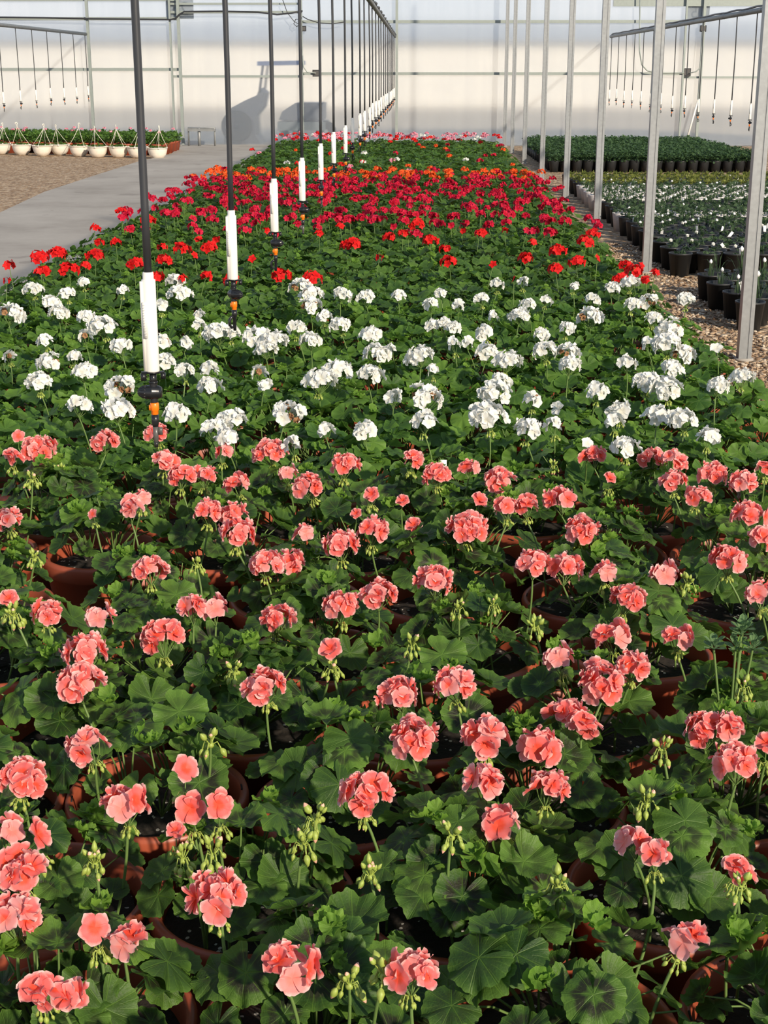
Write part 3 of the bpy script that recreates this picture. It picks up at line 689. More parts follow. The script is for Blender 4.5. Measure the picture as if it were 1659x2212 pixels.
RED = '20,575,14 15,608,10 85,560,22 120,553,26 92,590,18 150,588,26 205,495,12 215,525,12 205,555,20 250,525,12 185,575,12 290,575,20 340,600,15 355,565,18 395,542,20 350,535,12 450,540,20 445,598,14 500,607,20 610,600,22 674,606,24 690,505,12 760,530,20 745,534,16 840,515,16 870,505,12 820,558,10 900,488,18 930,523,18 970,568,20 960,540,14 1040,508,16 1135,560,18 1150,525,10 1205,545,20 1245,570,19 1200,585,19 1265,526,22 1280,508,16 1350,575,16 1367,590,22 1340,606,20 1395,607,12 1415,590,10 1290,558,8 320,478,18 262,458,12 467,520,10 430,518,8 420,552,8 1065,572,8 735,490,9 575,500,9 1000,500,8 1090,500,8 130,548,16 395,602,10 545,560,8 1110,605,8 1385,575,8'
def parse(s): return [tuple(float(v) for v in t.split(',')) for t in s.split()]
BUDPX = [(680,1775),(655,1830),(800,1895),(975,1810),(1205,1920),(755,2130),(1395,1740),(455,1610),(205,1870),(505,1455),(890,1400),(1065,1310),(30,1335),(425,1225),(75,1210),(1485,1265),(1605,1490),(1155,1360),(990,1320),(1195,1010),(1430,1625),(460,1850),(830,2110),(720,1450),(395,1860),(70,1040),(130,1020),(1600,1920)]
heads = []    # x, y, z, R, kind
def add_heads(lst, kind, z0, z1, ymin, ymax):
    for px, py, hw in lst:
        z = rng.uniform(z0, z1)
        p = at(px, py, z); q = proj(p); R = 1.12*hw*q[2]/F
        heads.append([p.x, p.y, z, R, kind])
add_heads(parse(PINK), 'pink', .405, .44, 0, 4)
add_heads(parse(WHITE), 'white', .42, .46, 3, 7)
add_heads(parse(RED), 'red', .44, .47, 6, 10)
for px, py in BUDPX:
    z = rng.uniform(.385, .425); p = at(px, py, z); heads.append([p.x, p.y, z, .02, 'bud'])
# ------------------------------------------------------------------ build the geraniums
plants = []
for i, (x, y, rw) in enumerate(near):
    plants.append({'x': x, 'y': y, 'row': rw, 'heads': [], 'zone': zone(y)})
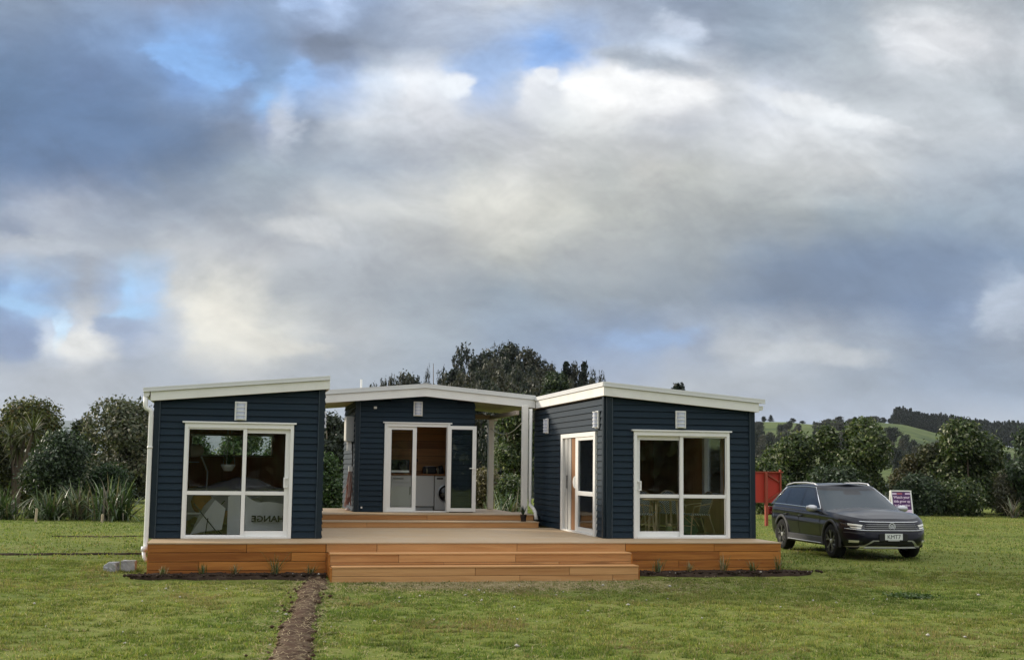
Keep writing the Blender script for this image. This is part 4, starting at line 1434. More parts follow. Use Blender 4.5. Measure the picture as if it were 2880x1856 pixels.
# --- right cabin: table and four woven chairs
CANE = mat('pale_cane', (.46, .36, .22), .55, .3, var=.15, scale=12)


def weave(name):
    m = bpy.data.materials.new(name)
    m.use_nodes = True
    b = NB(m.node_tree)
    p = m.node_tree.nodes['Principled BSDF']
    uv = b.n('ShaderNodeTexCoord').outputs['Object']
    s = b.n('ShaderNodeSeparateXYZ')
    b.link(uv, s.inputs[0])
    t = b.m('ADD', b.m('ABSOLUTE', s.outputs[0]), b.m('ADD', s.outputs[2], b.m('MULTIPLY', s.outputs[1], 1.0)))
    w = b.m('GREATER_THAN', b.m('FRACT', b.m('MULTIPLY', t, 19.0)), .5)
    b.link(b.mix(w, (.018, .024, .035), (.50, .53, .54)), p.inputs['Base Color'])
    p.inputs['Roughness'].default_value = .6
    return m


WEAVE = weave('chevron_weave')


def chair_proto(label):
    t = empty('woven_chair', (0, 0, 0), label, 'chair', 'woven chairs round the table')
    # backrest: arched panel, leaning back
    n = 12
    pr = [(-.20, .44), (-.225, .70)] + [(-.225 * math.cos(math.pi * k / n), .70 + .20 * math.sin(math.pi * k / n)) for k in range(1, n)] + [(.225, .70), (.20, .44)]
    lean = lambda z: .16 + (z - .44) * .30
    v = [(x, lean(z), z) for x, z in pr] + [(x, lean(z) + .018, z) for x, z in pr]
    m_ = len(pr)
    f = [tuple(range(m_ - 1, -1, -1)), tuple(range(m_, 2 * m_))] + [(i, (i + 1) % m_, (i + 1) % m_ + m_, i + m_) for i in range(m_)]
    MB().add(v, f).build('backrest', WEAVE, t)
    MB().tube([(x, lean(z), z) for x, z in pr], .014, 6).build('back_frame', CANE, t)
    MB().box(-.22, .22, -.24, .20, .42, .45).build('seat', WEAVE, t, bevel=.012)
    for sx in (-1, 1):
        MB().tube([(sx * .20, -.21, .43), (sx * .215, -.25, 0)], .015, 6).build('leg', CANE, t)
        MB().tube([(sx * .20, .18, .43), (sx * .20, .33, 0)], .015, 6).build('leg', CANE, t)
        MB().tube([(sx * .205, -.21, .40), (sx * .15, -.08, .27), (sx * .10, .0, .2)], .009, 5).build('brace', CANE, t)
        MB().tube([(sx * .225, .24, .66), (sx * .27, .05, .64), (sx * .25, -.18, .60), (sx * .21, -.21, .43)], .013, 6).build('arm', CANE, t)
    MB().tube([(-.21, -.23, .20), (.21, -.23, .20)], .010, 5).build('stretcher', CANE, t)
    return t


def copy_tree(o, parent=None):
    c = o.copy()
    COL.objects.link(c)
    if parent is not None:
        c.parent = parent
        c.matrix_parent_inverse = o.matrix_parent_inverse.copy()
    for k in list(o.children):
        copy_tree(k, c)
    return c


c0 = chair_proto('woven chair behind the table, left of the two facing the glass')
for i, (x, y, a, lb) in enumerate((
        (6.66, 2.15, 0, 'black and white woven chair facing the right glass, left one of the far pair'),
        (7.14, 1.75, 0, 'black and white woven chair facing the right glass with its whole chevron back in view'),
        (6.16, .98, 95, 'woven chair seen side-on at the near left edge of the right glass'),
        (7.42, 1.02, -82, 'woven chair seen side-on to the right of the sash post'))):
    c = c0 if i == 0 else copy_tree(c0)
    c.location = (x, y, 0)
    c.rotation_euler = (0, 0, R(a))
    c['label'] = lb
tb_ = empty('dining_table', (6.78, 1.25, 0), 'pale timber dining table standing among the woven chairs', 'table')
MB().lathe([(.001, .715), (.44, .715), (.46, .73), (.46, .745), (.001, .745)], n=28).build('tabletop', CANE, tb_)
for k in range(4):
    a = k * math.pi / 2 + .75
    MB().tube([(.30 * math.cos(a), .30 * math.sin(a), .715), (.36 * math.cos(a), .36 * math.sin(a), 0)], .024, 8).build('leg', CANE, tb_)
bag = empty('green_bag', (7.36, 1.35, 0), 'crumpled green bag on the floor under the side-on chair', 'bag')
rs = np.random.RandomState(3)
gm = MB().lathe([(.001, 0), (.16, .0), (.20, .10), (.17, .24), (.10, .33), (.05, .36), (.001, .36)], n=12)
gm.v = [tuple(np.array(q) * (1 + .3 * (rs.rand(3) - .5)) + rs.randn(3) * .008) for q in gm.v]
gm.build('sack', mat('green_nylon', (.05, .13, .09), .5, .3, var=.2, scale=9), bag)
MB().tube([(-.08, 0, .34), (-.03, .0, .43), (.05, 0, .35)], .010, 5).build('strap', BLACK, bag)
lan = empty('lantern', (6.76, .85, 0), 'small green lantern standing on the floor by the table leg', 'lantern')
MB().box(-.055, .055, -.055, .055, .02, .20).build('body', mat('olive_glass', (.16, .20, .08), .3, .5), lan, bevel=.01)
MB().lathe([(.06, .20), (.03, .25), (.001, .255)], n=12).build('cap', CANE, lan)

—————

§ PROBLEM DESCRIPTION: Extract and output the part that opens with the line containing "Keep writing the" and closes with the line containing "WEAVE = weave('chevron_weave')", unchanged, ends included.

§ RESPONSE TO THE EXERCISE:
Keep writing the Blender script for this image. This is part 4, starting at line 1434. More parts follow. Use Blender 4.5. Measure the picture as if it were 2880x1856 pixels.
# --- right cabin: table and four woven chairs
CANE = mat('pale_cane', (.46, .36, .22), .55, .3, var=.15, scale=12)


def weave(name):
    m = bpy.data.materials.new(name)
    m.use_nodes = True
    b = NB(m.node_tree)
    p = m.node_tree.nodes['Principled BSDF']
    uv = b.n('ShaderNodeTexCoord').outputs['Object']
    s = b.n('ShaderNodeSeparateXYZ')
    b.link(uv, s.inputs[0])
    t = b.m('ADD', b.m('ABSOLUTE', s.outputs[0]), b.m('ADD', s.outputs[2], b.m('MULTIPLY', s.outputs[1], 1.0)))
    w = b.m('GREATER_THAN', b.m('FRACT', b.m('MULTIPLY', t, 19.0)), .5)
    b.link(b.mix(w, (.018, .024, .035), (.50, .53, .54)), p.inputs['Base Color'])
    p.inputs['Roughness'].default_value = .6
    return m


WEAVE = weave('chevron_weave')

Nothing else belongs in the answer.